* **Dataset entries**:
◆ ◆ ◆ ◆
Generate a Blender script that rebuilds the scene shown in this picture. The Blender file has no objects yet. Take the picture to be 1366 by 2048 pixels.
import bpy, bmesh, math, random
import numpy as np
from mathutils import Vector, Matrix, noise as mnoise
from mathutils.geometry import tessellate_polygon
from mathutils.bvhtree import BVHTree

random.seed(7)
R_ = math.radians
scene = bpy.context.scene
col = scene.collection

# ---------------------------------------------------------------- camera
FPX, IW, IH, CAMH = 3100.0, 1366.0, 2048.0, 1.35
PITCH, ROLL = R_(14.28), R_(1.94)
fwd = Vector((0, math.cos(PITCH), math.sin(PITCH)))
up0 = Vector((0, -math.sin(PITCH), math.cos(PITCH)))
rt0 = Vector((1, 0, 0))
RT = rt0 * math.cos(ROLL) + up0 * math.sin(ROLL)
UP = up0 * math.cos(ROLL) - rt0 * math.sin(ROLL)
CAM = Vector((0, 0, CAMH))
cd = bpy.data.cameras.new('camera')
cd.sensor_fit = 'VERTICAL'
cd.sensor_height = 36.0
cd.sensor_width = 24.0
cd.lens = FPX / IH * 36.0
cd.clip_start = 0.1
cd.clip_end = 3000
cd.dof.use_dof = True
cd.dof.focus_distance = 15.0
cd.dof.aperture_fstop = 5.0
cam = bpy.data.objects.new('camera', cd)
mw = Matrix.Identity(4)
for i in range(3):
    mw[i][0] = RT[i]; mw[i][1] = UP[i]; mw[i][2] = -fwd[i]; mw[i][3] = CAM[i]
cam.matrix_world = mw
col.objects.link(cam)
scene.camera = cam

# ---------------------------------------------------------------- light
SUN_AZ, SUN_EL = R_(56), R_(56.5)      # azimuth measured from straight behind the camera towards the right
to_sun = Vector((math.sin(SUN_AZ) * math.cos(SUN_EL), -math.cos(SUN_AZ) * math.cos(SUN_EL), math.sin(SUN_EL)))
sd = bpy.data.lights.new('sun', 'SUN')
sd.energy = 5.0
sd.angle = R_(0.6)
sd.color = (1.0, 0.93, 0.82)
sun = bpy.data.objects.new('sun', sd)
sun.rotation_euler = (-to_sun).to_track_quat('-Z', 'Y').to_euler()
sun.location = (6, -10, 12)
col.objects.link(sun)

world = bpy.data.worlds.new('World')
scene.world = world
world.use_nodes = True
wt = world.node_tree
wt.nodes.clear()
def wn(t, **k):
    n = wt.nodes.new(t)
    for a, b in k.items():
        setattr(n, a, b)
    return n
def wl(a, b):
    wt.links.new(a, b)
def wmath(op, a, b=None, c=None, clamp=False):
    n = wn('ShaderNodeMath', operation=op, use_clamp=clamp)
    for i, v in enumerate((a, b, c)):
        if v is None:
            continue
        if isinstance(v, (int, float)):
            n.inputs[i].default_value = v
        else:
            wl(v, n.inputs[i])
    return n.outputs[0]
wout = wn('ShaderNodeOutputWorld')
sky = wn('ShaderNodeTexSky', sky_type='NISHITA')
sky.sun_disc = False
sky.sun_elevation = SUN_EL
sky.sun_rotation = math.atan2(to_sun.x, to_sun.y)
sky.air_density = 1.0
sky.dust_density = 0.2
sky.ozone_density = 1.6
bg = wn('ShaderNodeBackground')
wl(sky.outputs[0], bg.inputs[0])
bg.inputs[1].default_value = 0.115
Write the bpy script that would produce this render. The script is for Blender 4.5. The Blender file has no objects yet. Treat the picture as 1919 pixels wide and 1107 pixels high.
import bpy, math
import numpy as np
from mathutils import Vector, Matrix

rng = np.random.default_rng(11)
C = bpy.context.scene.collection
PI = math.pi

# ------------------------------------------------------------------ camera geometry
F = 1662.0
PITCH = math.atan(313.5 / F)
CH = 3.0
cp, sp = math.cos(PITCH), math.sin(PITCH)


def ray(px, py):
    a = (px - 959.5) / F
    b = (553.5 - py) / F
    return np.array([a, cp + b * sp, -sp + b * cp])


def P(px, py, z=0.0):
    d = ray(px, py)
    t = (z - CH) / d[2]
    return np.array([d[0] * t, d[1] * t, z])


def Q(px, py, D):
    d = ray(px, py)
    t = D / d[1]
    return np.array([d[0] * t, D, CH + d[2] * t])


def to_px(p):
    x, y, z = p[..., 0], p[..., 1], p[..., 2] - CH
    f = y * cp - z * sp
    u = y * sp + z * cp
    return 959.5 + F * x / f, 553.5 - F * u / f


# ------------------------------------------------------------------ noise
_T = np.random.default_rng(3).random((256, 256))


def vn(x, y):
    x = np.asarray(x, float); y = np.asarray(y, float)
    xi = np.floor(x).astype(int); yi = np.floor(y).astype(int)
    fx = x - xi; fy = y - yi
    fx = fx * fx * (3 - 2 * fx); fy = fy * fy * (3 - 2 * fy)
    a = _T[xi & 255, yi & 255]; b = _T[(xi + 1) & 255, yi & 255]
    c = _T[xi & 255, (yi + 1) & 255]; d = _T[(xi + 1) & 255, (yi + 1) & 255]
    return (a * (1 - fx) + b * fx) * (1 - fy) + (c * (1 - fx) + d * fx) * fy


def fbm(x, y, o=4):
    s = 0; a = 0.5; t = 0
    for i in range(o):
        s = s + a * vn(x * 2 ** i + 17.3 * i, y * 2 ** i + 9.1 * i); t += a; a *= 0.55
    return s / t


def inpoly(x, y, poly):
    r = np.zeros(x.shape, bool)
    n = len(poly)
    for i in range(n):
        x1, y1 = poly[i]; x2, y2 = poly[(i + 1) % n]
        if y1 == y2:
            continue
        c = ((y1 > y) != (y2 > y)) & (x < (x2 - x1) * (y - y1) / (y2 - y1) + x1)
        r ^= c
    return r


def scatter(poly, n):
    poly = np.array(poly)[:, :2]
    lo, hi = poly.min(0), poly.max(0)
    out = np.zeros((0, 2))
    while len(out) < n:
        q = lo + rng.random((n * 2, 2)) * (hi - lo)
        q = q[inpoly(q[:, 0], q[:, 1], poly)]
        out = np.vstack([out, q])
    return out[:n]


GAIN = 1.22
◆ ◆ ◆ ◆
* **Given problem**:
The lines to extract from the data above begin with the line containing "Write the bpy" and end with the line containing "return np.array([a, cp". Extract them exactly, including both.

* **Final answer**:
Write the bpy script that would produce this render. The script is for Blender 4.5. The Blender file has no objects yet. Treat the picture as 1919 pixels wide and 1107 pixels high.
import bpy, math
import numpy as np
from mathutils import Vector, Matrix

rng = np.random.default_rng(11)
C = bpy.context.scene.collection
PI = math.pi

# ------------------------------------------------------------------ camera geometry
F = 1662.0
PITCH = math.atan(313.5 / F)
CH = 3.0
cp, sp = math.cos(PITCH), math.sin(PITCH)


def ray(px, py):
    a = (px - 959.5) / F
    b = (553.5 - py) / F
    return np.array([a, cp + b * sp, -sp + b * cp])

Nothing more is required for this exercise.